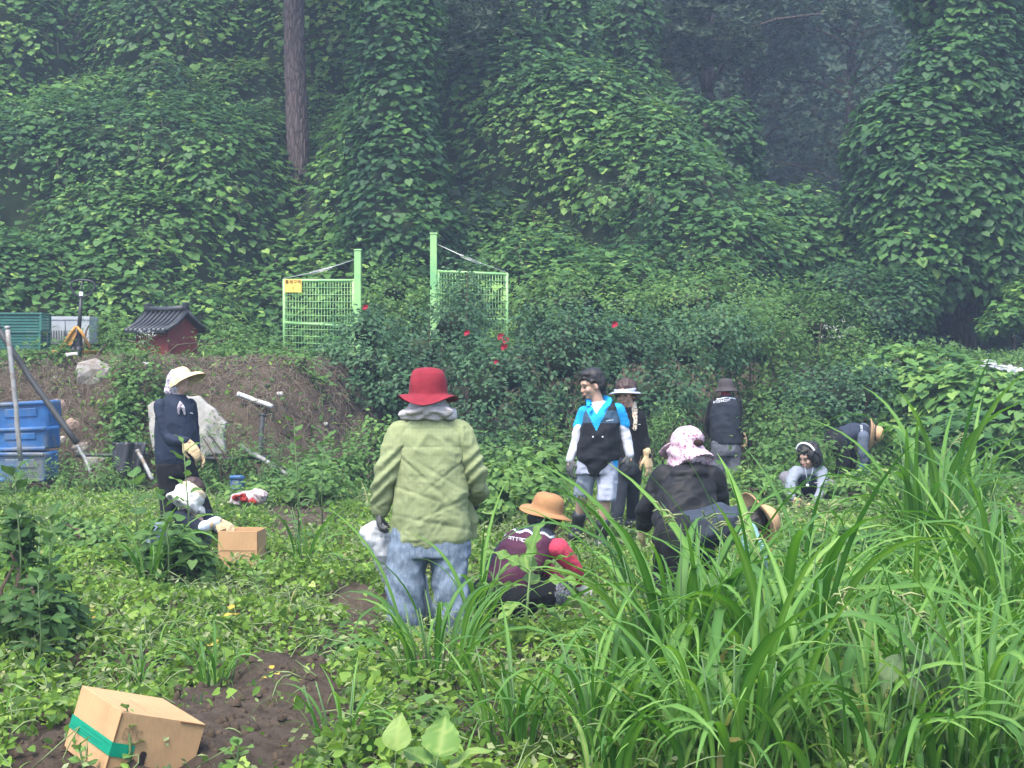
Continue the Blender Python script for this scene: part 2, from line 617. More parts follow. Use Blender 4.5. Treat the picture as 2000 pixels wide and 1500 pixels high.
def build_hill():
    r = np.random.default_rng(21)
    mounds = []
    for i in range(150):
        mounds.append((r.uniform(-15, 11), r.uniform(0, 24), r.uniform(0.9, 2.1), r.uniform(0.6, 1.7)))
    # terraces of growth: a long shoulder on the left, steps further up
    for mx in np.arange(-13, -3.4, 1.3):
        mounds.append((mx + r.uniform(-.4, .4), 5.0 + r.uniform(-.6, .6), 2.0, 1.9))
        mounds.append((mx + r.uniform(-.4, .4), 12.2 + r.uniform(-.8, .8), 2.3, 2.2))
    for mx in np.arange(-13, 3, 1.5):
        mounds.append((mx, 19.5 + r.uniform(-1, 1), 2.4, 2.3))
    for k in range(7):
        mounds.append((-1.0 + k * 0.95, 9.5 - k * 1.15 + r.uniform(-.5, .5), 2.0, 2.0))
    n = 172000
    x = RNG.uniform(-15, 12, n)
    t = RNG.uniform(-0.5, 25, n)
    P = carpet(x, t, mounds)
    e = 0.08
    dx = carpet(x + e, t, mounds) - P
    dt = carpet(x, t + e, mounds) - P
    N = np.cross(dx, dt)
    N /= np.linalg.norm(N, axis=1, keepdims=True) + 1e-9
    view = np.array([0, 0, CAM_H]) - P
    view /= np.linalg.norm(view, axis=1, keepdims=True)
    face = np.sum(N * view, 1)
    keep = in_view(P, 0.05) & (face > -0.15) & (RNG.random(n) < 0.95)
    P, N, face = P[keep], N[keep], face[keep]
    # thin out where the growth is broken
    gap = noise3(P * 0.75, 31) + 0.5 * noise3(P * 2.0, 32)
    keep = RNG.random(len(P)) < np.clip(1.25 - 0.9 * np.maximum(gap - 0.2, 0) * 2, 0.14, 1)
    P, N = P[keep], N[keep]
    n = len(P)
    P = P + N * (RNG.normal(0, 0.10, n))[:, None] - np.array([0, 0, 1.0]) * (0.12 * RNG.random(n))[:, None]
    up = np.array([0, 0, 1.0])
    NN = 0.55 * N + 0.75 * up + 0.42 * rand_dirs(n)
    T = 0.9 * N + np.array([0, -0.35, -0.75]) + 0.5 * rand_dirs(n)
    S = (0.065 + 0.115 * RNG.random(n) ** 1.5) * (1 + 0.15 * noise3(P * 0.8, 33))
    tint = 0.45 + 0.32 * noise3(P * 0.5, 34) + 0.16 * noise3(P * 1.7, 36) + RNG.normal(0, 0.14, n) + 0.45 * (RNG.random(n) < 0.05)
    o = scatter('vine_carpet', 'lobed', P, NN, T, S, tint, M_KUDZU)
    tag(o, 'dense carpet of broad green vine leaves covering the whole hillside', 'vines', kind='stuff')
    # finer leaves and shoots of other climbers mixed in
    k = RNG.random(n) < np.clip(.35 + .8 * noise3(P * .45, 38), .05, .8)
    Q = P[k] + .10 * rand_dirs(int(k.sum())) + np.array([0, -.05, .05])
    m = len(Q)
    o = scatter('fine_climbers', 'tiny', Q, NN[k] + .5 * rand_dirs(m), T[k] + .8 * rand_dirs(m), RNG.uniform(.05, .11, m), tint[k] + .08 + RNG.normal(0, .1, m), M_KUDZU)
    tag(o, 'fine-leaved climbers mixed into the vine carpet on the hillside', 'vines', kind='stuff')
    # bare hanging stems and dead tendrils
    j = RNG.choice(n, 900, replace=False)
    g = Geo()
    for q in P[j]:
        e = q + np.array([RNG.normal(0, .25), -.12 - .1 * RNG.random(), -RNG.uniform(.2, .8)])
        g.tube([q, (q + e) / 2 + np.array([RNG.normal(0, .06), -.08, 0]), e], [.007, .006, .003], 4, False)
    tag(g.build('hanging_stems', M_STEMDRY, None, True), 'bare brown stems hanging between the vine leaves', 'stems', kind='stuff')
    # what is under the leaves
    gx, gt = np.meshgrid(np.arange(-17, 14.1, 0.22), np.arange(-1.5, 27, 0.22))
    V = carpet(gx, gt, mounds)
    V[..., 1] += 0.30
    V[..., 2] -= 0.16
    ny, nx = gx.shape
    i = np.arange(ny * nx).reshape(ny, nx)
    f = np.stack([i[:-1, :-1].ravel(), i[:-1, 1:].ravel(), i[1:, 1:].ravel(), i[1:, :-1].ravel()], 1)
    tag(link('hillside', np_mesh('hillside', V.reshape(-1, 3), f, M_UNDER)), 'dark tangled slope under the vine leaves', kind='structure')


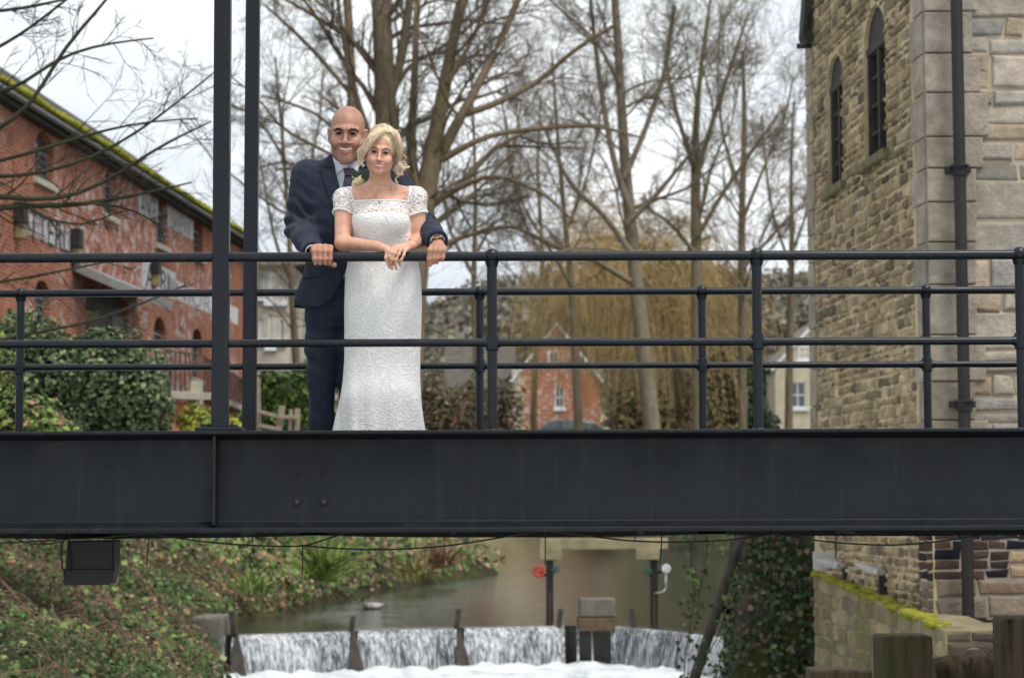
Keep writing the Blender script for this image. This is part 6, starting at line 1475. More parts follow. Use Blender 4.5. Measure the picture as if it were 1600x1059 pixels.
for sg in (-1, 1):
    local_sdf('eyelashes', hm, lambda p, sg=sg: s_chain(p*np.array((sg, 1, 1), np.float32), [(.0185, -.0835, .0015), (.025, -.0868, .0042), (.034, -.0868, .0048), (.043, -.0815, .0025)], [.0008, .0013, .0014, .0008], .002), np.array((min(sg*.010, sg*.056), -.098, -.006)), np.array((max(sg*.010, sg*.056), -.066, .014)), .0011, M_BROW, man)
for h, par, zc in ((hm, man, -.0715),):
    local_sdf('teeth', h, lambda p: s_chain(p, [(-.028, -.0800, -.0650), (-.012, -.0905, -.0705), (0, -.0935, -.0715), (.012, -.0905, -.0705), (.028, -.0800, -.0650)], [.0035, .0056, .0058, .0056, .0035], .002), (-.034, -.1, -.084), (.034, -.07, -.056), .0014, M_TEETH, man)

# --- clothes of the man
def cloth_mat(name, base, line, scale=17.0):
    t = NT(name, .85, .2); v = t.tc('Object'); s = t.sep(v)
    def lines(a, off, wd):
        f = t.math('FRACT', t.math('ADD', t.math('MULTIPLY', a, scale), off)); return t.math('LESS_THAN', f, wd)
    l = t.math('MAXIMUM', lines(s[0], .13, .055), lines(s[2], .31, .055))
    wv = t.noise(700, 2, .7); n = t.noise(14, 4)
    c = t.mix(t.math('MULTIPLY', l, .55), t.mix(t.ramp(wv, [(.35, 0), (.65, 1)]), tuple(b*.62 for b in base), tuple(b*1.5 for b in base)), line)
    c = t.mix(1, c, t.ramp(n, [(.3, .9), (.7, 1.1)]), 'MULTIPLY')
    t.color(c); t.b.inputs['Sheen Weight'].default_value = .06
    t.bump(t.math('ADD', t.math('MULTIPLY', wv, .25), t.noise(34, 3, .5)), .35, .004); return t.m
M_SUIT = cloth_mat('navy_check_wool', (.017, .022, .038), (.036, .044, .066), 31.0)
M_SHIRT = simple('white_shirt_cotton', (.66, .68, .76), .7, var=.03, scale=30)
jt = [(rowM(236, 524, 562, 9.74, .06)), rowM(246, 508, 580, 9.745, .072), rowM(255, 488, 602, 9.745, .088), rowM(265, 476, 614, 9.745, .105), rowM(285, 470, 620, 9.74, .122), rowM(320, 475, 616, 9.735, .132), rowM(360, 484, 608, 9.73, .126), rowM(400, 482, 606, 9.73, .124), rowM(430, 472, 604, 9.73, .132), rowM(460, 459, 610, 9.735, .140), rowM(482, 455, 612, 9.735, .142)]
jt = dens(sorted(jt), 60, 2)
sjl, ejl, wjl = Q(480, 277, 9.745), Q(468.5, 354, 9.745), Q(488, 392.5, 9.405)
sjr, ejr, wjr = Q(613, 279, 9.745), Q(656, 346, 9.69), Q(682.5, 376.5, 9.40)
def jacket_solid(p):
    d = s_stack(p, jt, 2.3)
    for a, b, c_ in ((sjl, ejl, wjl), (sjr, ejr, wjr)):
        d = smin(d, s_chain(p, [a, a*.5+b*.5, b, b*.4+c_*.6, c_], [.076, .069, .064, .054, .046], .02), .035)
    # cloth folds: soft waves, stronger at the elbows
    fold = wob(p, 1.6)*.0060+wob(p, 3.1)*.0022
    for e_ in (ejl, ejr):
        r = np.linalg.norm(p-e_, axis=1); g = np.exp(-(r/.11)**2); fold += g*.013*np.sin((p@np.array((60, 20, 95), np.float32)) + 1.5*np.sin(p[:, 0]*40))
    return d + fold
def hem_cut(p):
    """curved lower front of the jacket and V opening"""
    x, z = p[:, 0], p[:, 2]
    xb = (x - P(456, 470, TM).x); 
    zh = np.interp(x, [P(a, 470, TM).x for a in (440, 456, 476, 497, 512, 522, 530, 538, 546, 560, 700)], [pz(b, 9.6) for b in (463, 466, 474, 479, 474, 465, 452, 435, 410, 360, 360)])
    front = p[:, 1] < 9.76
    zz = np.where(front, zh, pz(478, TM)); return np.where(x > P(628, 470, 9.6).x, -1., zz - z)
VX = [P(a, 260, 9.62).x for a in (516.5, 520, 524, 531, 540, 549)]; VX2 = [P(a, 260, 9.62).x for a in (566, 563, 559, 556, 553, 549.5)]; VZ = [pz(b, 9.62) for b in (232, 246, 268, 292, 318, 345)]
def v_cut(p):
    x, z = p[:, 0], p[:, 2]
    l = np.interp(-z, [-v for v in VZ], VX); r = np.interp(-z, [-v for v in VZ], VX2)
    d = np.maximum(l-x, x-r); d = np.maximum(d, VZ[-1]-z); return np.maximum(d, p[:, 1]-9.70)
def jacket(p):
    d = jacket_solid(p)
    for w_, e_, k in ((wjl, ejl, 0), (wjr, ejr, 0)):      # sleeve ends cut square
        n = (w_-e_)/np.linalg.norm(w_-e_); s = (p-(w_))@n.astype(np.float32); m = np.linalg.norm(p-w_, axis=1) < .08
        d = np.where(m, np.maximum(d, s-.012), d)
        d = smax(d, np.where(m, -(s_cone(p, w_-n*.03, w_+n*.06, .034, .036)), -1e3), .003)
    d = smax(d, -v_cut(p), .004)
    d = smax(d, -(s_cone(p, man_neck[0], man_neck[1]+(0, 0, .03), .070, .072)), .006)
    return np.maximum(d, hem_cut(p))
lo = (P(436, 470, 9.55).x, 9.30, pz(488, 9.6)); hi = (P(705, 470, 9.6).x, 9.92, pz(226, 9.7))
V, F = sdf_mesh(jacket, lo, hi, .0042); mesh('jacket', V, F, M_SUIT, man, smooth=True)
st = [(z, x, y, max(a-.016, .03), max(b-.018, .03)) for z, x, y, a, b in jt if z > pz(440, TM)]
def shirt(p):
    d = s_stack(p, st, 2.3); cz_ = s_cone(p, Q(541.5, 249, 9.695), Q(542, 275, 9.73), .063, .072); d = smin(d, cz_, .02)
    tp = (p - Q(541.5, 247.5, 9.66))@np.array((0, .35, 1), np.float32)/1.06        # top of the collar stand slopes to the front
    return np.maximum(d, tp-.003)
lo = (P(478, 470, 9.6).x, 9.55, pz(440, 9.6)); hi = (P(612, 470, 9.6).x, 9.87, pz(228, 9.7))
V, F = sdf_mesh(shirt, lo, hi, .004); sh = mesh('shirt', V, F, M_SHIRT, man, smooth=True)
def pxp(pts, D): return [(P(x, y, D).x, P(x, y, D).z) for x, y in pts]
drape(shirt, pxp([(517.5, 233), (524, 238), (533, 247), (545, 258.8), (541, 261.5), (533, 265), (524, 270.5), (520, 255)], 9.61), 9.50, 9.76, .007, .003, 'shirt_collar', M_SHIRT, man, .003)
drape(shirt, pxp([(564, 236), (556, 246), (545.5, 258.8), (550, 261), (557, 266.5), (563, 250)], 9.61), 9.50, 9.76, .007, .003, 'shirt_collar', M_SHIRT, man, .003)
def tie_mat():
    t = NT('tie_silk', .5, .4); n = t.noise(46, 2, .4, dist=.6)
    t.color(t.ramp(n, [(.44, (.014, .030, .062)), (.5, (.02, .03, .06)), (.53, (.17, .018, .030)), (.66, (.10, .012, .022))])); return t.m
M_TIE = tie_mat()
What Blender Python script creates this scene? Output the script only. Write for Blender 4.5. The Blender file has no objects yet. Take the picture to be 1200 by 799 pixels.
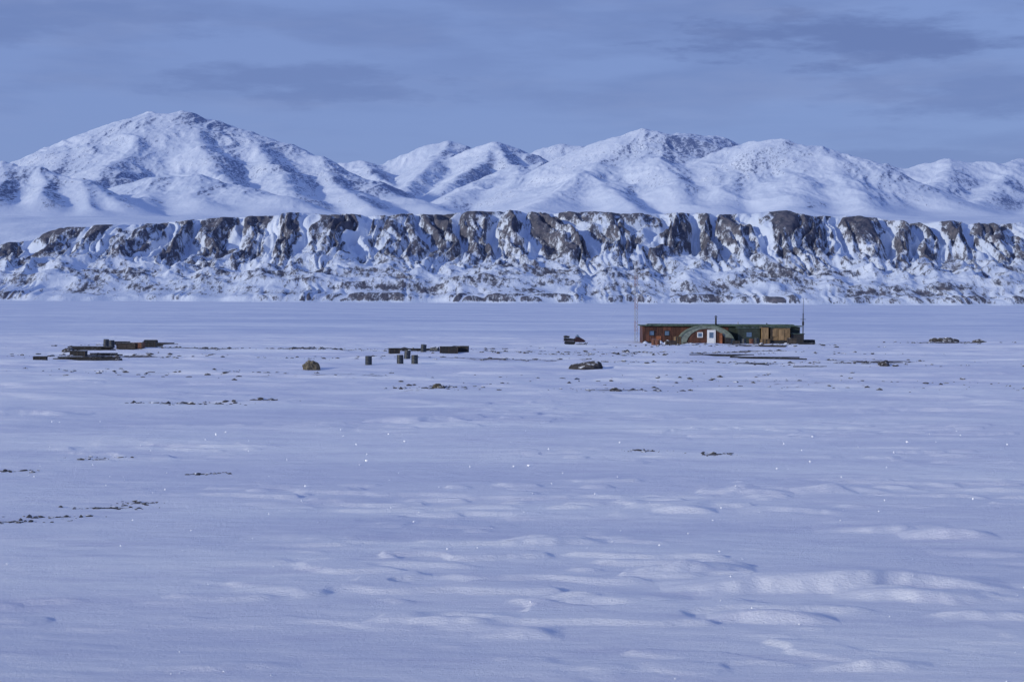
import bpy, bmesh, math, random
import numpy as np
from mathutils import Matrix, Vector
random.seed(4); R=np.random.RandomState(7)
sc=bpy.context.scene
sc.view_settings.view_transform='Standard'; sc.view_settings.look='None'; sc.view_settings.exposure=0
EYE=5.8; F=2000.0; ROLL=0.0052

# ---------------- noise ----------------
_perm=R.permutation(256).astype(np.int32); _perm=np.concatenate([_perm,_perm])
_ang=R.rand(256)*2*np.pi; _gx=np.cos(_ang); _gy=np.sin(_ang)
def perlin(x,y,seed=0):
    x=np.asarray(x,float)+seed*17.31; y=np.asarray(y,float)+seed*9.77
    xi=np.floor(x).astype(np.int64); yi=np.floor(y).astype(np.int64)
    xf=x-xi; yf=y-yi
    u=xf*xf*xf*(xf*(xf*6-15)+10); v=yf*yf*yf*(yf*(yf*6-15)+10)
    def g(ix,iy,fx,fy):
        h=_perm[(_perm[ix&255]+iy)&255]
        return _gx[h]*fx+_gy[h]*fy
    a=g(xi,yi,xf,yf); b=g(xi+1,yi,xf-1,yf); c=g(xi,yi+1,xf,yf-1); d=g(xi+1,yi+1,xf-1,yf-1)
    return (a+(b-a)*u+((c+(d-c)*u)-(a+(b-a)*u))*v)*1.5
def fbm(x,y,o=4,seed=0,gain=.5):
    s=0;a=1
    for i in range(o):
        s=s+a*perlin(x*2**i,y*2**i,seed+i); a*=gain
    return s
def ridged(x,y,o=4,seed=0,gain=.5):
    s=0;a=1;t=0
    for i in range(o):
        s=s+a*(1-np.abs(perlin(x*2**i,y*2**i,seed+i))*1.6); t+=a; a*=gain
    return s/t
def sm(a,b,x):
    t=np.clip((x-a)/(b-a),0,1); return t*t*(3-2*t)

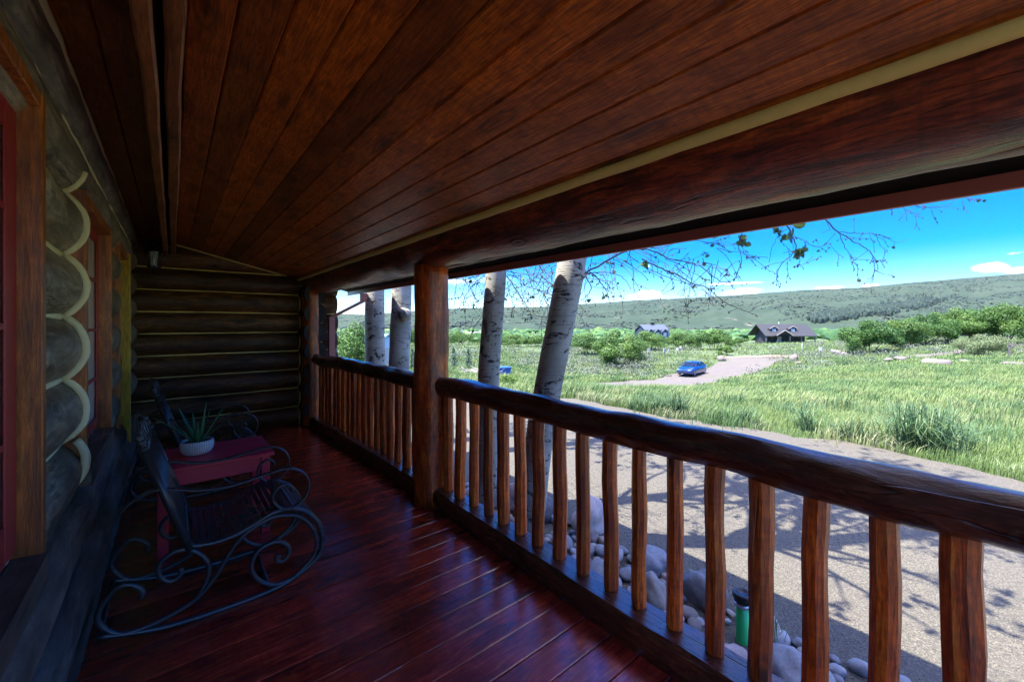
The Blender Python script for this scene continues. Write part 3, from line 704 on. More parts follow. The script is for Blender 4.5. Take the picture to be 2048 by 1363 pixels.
------------------------------
| Aim |
Copy out every line of the listing that contains the string "from".

| Final result |
Continue the Blender Python script for this scene: part 2, from line 617. More parts follow. Use Blender 4.5. Treat the picture as 2000 pixels wide and 1500 pixels high.
from mathutils import Matrix, Vector
The Blender Python script for this scene continues. Write part 3, from line 704 on. More parts follow. The script is for Blender 4.5. Take the picture to be 2048 by 1363 pixels.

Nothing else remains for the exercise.